Tuesday, September 4, 2012

The Inimitable Dr. Wildberger ?

Well, this is sort of interesting (to me at least)…

Quite awhile back I came across a link to Aussie Dr. Norman J. Wildberger's math videos on YouTube and looked briefly at a couple of them. They seemed interesting, and with better production values than most math videos, especially Khan Academy-type clips, so I went ahead and put a link to them in my right-hand column thinking at some point I'd get back for a closer look.
I even went so far as to list them among 10 favorite math sites in a post I did on such, even though I hadn't explored them very fully.
Well, lo-and-behold the other night I was reading some commentary on a forum and saw Dr. Wildberger's name briefly arise more-or-less in the context of crackpot math, so figured I ought do some more checking.

In googling around the Web I found a fascinating array of opinions on Dr. Wildberger (who IS a fully-credentialed, professional mathematician and university professor). He was written off as a crackpot by several, and as simply misguided by many more, but also praised by a few (even if they don't completely agree with him); and some even calling his work "important," "exciting," "groundbreaking," and the like. It's not often in math that one sees such a wide divergence of opinions on a body of work.

Anyway, someone who doesn't mince words much about "crackpots" is Mark Chu-Carroll of "Good Math, Bad Math" blog, so I clicked over there and searched his site for "Wildberger" to see what I might find… bingo! sure enough Mark had done a post on him back in 2007:


It is a very long post followed by a very long list of interesting and heavy comments (it concentrates a lot on set theory, and contains more than one can digest in a single sitting! -- I wouldn't even attempt a summary), but what is fascinating is to see Mark simultaneously roundly denouncing much of Wildberger's approach, but also, noting a few good, interesting, or agreeable points here and there; indeed he admits that Wildberger is worth a look (somewhat backhandedly Mark writes that Wildberger "...isn't the typical wankish crackpottery, but rather a deep and interesting bit of crackpottery" ;-).

Wildberger strongly believes that the foundations of math and math teaching are both problematic. I think I was initially attracted to him in part because he claims to be re-building mathematics on a more "intuitive" (easier-to-understand) basis. Through high school I thought algebra, geometry, and even early calculus were somewhat intuitive, but that trigonometry was NOT intuitive at all, so someone who claims to make trig intuitive (as Wildberger claims) catches my attention.
Anyway, I'm in no position to judge Dr. Wildberger's novel work (and still hope to find time to view more of his videos), but simply use him as an example that even in a field as cut-and-dry as math is perceived to be, there is room for a variety of opinion (although the negative opinion seems to far outweigh the positive in this case).

If you wish to explore more...:

Professor Wildberger's personal website is here:


His YouTube videos here:


A Wikipedia page entry for his notion of "Rational Trigonometry":


and his book on same, "Divine Proportions,"  is here:



Norman Wildberger said...

Also I have a blog at


where I will be discussing, among other things, foundational problems with modern mathematics.
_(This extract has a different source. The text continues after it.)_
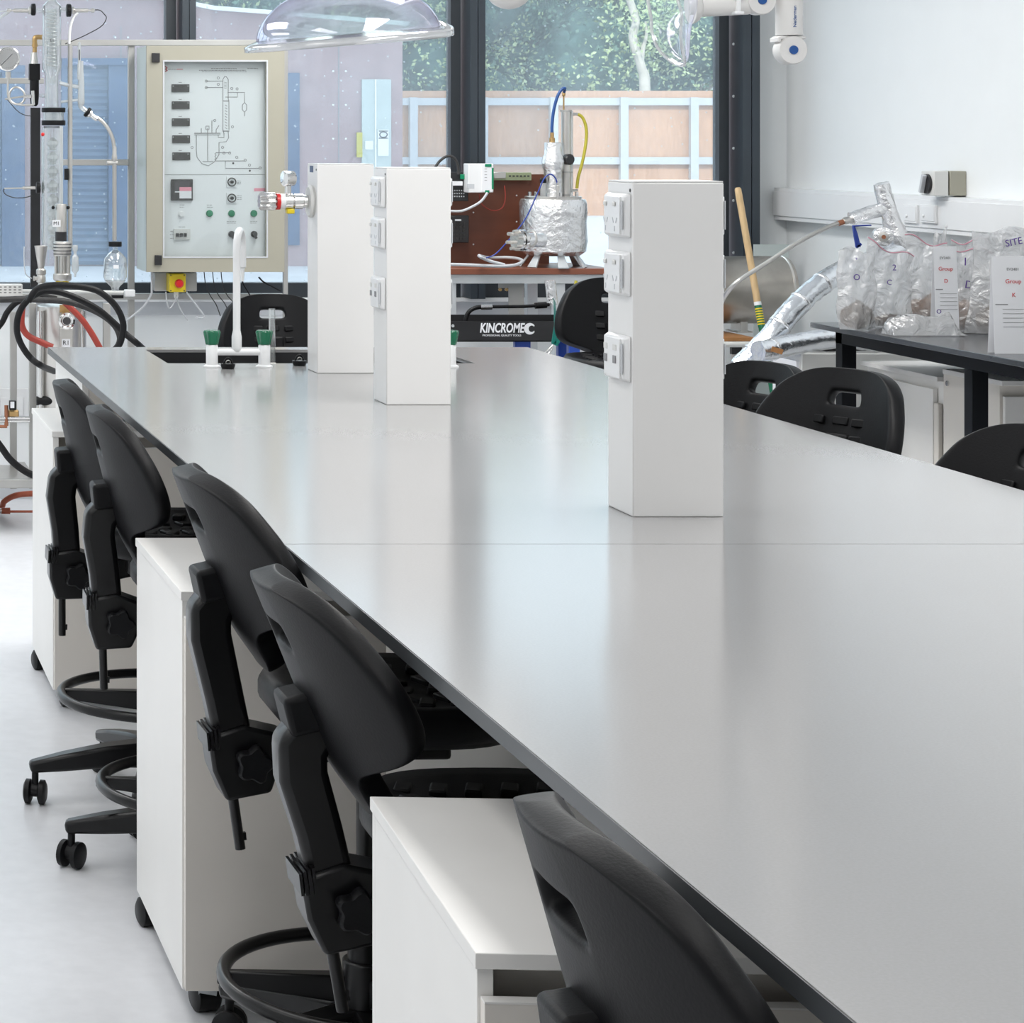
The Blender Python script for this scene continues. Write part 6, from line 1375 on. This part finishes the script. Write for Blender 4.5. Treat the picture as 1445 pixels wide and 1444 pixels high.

These are much more serious, prevalent and problematic than most mathematicians realize. It means big opportunities for new thinking!

mdh0312 said...

Take a look at "A Comparison of Rational and Classical Trigonometry"
By Michael Gilsdorf


in which Gilsdorf shows that Rational Trigonometry is NOT simpler than Classical Trigonometry.

I find it interesting that when this comparison first made its appearance on MathForum, Wildberger promised to comment on it but failed to do so. That was back in February 2007.


Unknown said...

Norman Wildberger has placed numerous hours of math videos on youtube and elsewhere. I have found his videos to be extremely good from the standpoint of teaching and content; and he provides a fresh, enlightening, and original approach to learning serious math topics. He does state his opinion on several areas -- including critique of standard teaching methods. It is okay to be critical of his approach because it is so original, nonstandard, and unique; however, to suggest that he is a "crackpot" is very inaccurate and takes away from the output of what appears to be a very capable mathematician. Use of ad hominem arguments makes one realize the depth of the politics that exists in math circles; which has left an ugly mark in its recent history, (e.g., http://en.wikipedia.org/wiki/Manifold_Destiny). Why not praise a guy with such self motivated high quality output. He does have a Ph.D. from Yale, he taught math at Stanford, and he currently is a math professor in Australia. Come on now...

Don said...

"...example that even in a field as cut-and-dry as math is perceived to be, there is room for a variety of opinion"

You should read up on the foundations of math...it is worse than a cat fight amongst women! Some names...Hilbert, Godel, Turning, Chaitin, Weyl. Especially Hermann Weyl. He seemed to straddle the various views in a reasonably fair manner. Wildberger reminds me of one of Weyl's influences L. E. J. Brouwer.